Santa and the fire truck

It was a grey December afternoon when I heard the engines in the distance. Within minutes they were at the bottom of our street, getting louder with the approach.

I hollered to my daughter in the other room, calling to her: “Come quick! Come quick! Santa on a fire engine!”

She came scampering through the threshold with a questioning look on her face.

“Look,” I said. “Santa!”

I opened the front door to reveal an ambulance and three fire trucks, all with lights a-flashing, sirens a-wailing, and horns a-blasting.

My daughter’s eyes filled with fear at the sound, and she reached up to be held. Looking away from a waving Santa, her body shivered in my arms.

Two nights later the scene repeated itself as we were visiting friends in another neighborhood.

Apparently, it was Santa’s turn to ride the fire truck here, and with the door open, my daughter again reached for the comfort of a parent’s arms and shivered in fear.
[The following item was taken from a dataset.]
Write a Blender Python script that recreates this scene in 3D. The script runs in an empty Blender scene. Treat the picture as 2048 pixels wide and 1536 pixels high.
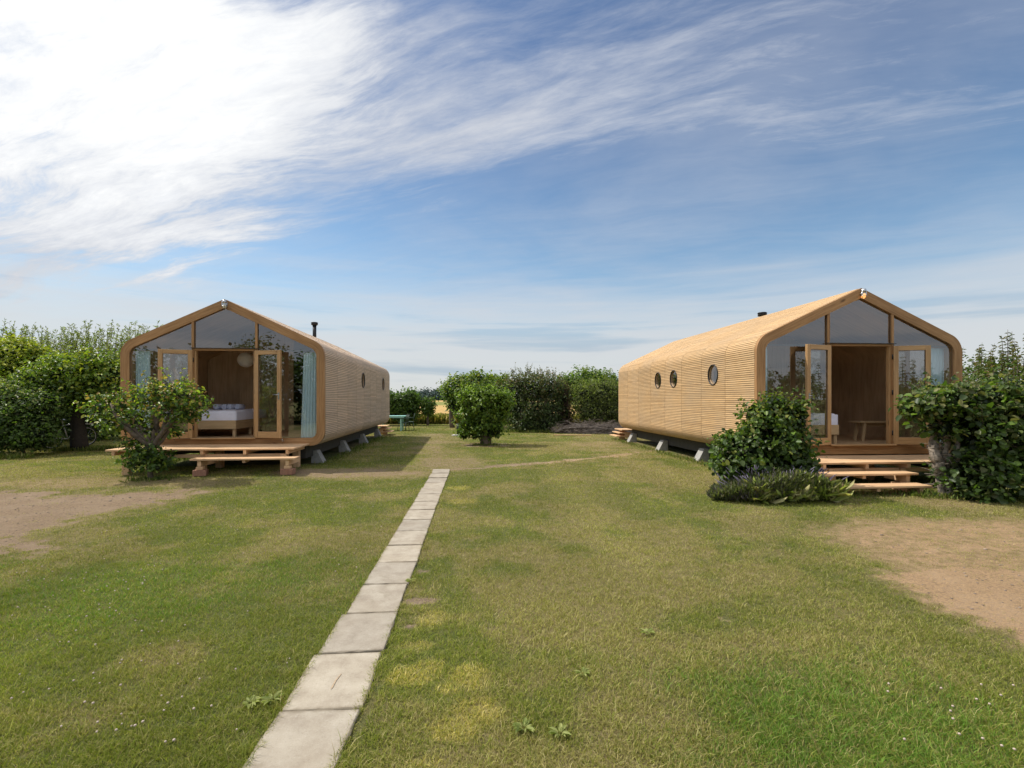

For the next few weeks, any time my daughter saw Santa Claus – be it in a coloring book, on TV, or at a store, she gave a statement that she uttered more as a question:

“No noise. No noise.”

It was her way of asking for reassurance that a parade of decibel-piercing sirens wasn’t soon to follow.

It was months before the fear dissipated, as she became anxious at all sounds – airplanes, trolleys, garbage trucks, motorcycles, and more.

Perhaps the quiet of the humble manger is a better introduction to Christmas than Santa, sirens, and screaming horns.